His rise is gratifying to read about, partly because he never sounds as if he's crowing. The last section of Yes, Chef is, however, less satisfying. It has upbeat stretches - his triumphant return to Ethiopia, his marriage to the Ethiopian-born model Maya Haile, his cooking (twice) for the Obamas. But much of it deals with murkier situations and, thus, feelings that are necessarily unresolved. He's still seething over his breakup with the owner of Aquavit, who, when Samuelsson left the restaurant, demanded a percentage of the profits of everything the chef put his name to thereafter because Aquavit had made him famous. Samuelsson had to "fork over my entire life savings" - I'd love to know how much - to get his name back.
And there's the daughter he fathered during a onenight stand in Austria when he was 20. He sent regular checks, but he didn't show himself until she was 14. The problem isn't his sincerity;it's that relegating her story (and hers isn't the only one) to a chapter or two plays down its significance - it feels like one more issue checked off. Samuelsson calls himself a "master compartmentaliser. " A whirlwind like him, I imagine, has to be, but there's a downside.
The book ends with a chapter on Samuelsson's Harlem restaurant, Red Rooster, a venture that encapsulates his ecumenical thinking, and not only about cooking. "I have no big race wounds, " he declares early on. But that doesn't mean that he hasn't thought about it intently, or that it hasn't shaped his ambition to prove "that food dismissed as 'ethnic' by the fine-dining world could be produced at the same level as their sacred bouillabaisses and veloutês. "
He respects French classicism, but his own approach is both more inclusive and vastly more humane. An epiphany came when the renowned Georges Blanc, chef-owner of the three-Michelin-star restaurant where Samuelsson completed his classical apprenticeship, offered him a permanent job. On the same day, he happened to be in the kitchen when a cook "decided to go off" on an underling, cursing him and dumping his carefully prepared food onto the floor. "When his screaming wasn't enough to fully express his rage, he punched the guy in the stomach. "

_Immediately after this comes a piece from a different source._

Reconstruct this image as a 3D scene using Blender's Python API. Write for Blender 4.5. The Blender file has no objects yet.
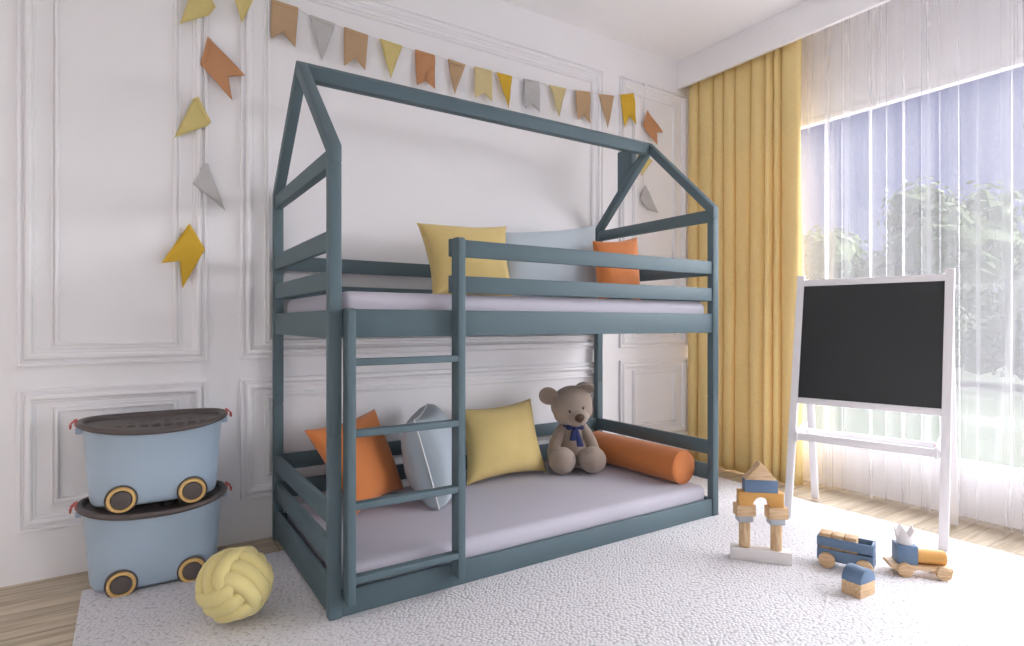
import bpy, bmesh, math, random
from mathutils import Vector, Matrix, noise
PI = math.pi
scene = bpy.context.scene
COL = scene.collection

# ------------------------------------------------------------------ helpers
def lin(c):
    return tuple(((v/255)/12.92 if v/255 <= .04045 else ((v/255+.055)/1.055)**2.4) for v in c)+(1.,)

def new_mat(name):
    m = bpy.data.materials.new(name); m.use_nodes = True
    nt = m.node_tree
    return m, nt, nt.nodes['Principled BSDF'], nt.nodes['Material Output']

def mat(name, rgb, rough=.5, var=0., var_scale=6., bump=0., bump_scale=200., spec=.4, sheen=0., kind='noise', stretch=(1,1,1), metallic=0.):
    m, nt, b, out = new_mat(name)
    c = lin(rgb)
    b.inputs['Base Color'].default_value = c
    b.inputs['Roughness'].default_value = rough
    b.inputs['Specular IOR Level'].default_value = spec
    b.inputs['Metallic'].default_value = metallic
    if sheen: b.inputs['Sheen Weight'].default_value = sheen
    tc = nt.nodes.new('ShaderNodeTexCoord')
    mp = nt.nodes.new('ShaderNodeMapping'); mp.inputs['Scale'].default_value = stretch
    nt.links.new(tc.outputs['Object'], mp.inputs['Vector'])
    if var:
        n = nt.nodes.new('ShaderNodeTexNoise'); n.inputs['Scale'].default_value = var_scale; n.inputs['Detail'].default_value = 5
        nt.links.new(mp.outputs[0], n.inputs['Vector'])
        mx = nt.nodes.new('ShaderNodeMix'); mx.data_type = 'RGBA'
        mx.inputs['A'].default_value = tuple(v*(1-var) for v in c[:3])+(1,)
        mx.inputs['B'].default_value = tuple(min(1, v*(1+var)) for v in c[:3])+(1,)
        nt.links.new(n.outputs['Fac'], mx.inputs['Factor']); nt.links.new(mx.outputs['Result'], b.inputs['Base Color'])
    if bump:
        if kind == 'weave':
            w1 = nt.nodes.new('ShaderNodeTexWave'); w1.inputs['Scale'].default_value = bump_scale; w1.bands_direction = 'X'; w1.inputs['Distortion'].default_value = 1.2
            w2 = nt.nodes.new('ShaderNodeTexWave'); w2.inputs['Scale'].default_value = bump_scale; w2.bands_direction = 'Z'; w2.inputs['Distortion'].default_value = 1.2
            nt.links.new(mp.outputs[0], w1.inputs['Vector']); nt.links.new(mp.outputs[0], w2.inputs['Vector'])
            ad = nt.nodes.new('ShaderNodeMath'); ad.operation = 'ADD'
            nt.links.new(w1.outputs['Fac'], ad.inputs[0]); nt.links.new(w2.outputs['Fac'], ad.inputs[1]); h = ad.outputs[0]
        else:
            n2 = nt.nodes.new('ShaderNodeTexNoise'); n2.inputs['Scale'].default_value = bump_scale; n2.inputs['Detail'].default_value = 4
            nt.links.new(mp.outputs[0], n2.inputs['Vector']); h = n2.outputs['Fac']
        bp = nt.nodes.new('ShaderNodeBump'); bp.inputs['Strength'].default_value = bump; bp.inputs['Distance'].default_value = .002
        nt.links.new(h, bp.inputs['Height']); nt.links.new(bp.outputs[0], b.inputs['Normal'])
    return m

def wood(name, c1, c2, stretch=(2, 14, 14), scale=3., rough=.55, bump=.15):
    m, nt, b, out = new_mat(name)
    tc = nt.nodes.new('ShaderNodeTexCoord'); mp = nt.nodes.new('ShaderNodeMapping'); mp.inputs['Scale'].default_value = stretch
    nt.links.new(tc.outputs['Object'], mp.inputs['Vector'])
    n = nt.nodes.new('ShaderNodeTexNoise'); n.inputs['Scale'].default_value = scale; n.inputs['Detail'].default_value = 8; n.inputs['Distortion'].default_value = .8
    nt.links.new(mp.outputs[0], n.inputs['Vector'])
    r = nt.nodes.new('ShaderNodeValToRGB'); r.color_ramp.elements[0].position = .35; r.color_ramp.elements[1].position = .68
    r.color_ramp.elements[0].color = lin(c1); r.color_ramp.elements[1].color = lin(c2)
    nt.links.new(n.outputs['Fac'], r.inputs[0]); nt.links.new(r.outputs[0], b.inputs['Base Color'])
    b.inputs['Roughness'].default_value = rough
    bp = nt.nodes.new('ShaderNodeBump'); bp.inputs['Strength'].default_value = bump; bp.inputs['Distance'].default_value = .001
    nt.links.new(n.outputs['Fac'], bp.inputs['Height']); nt.links.new(bp.outputs[0], b.inputs['Normal'])
    return m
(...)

I can't think of many people, beyond a few dictators, who would really want to eat in a restaurant where they knew the help was treated like that, no matter how exquisite the food. Samuelsson didn't take the job - "It's not what I do, " he writes simply. He has a friendlier vision, which in a certain sector of the restaurant world amounts to a radical one. He thinks you can cook for the president and be a mensch too.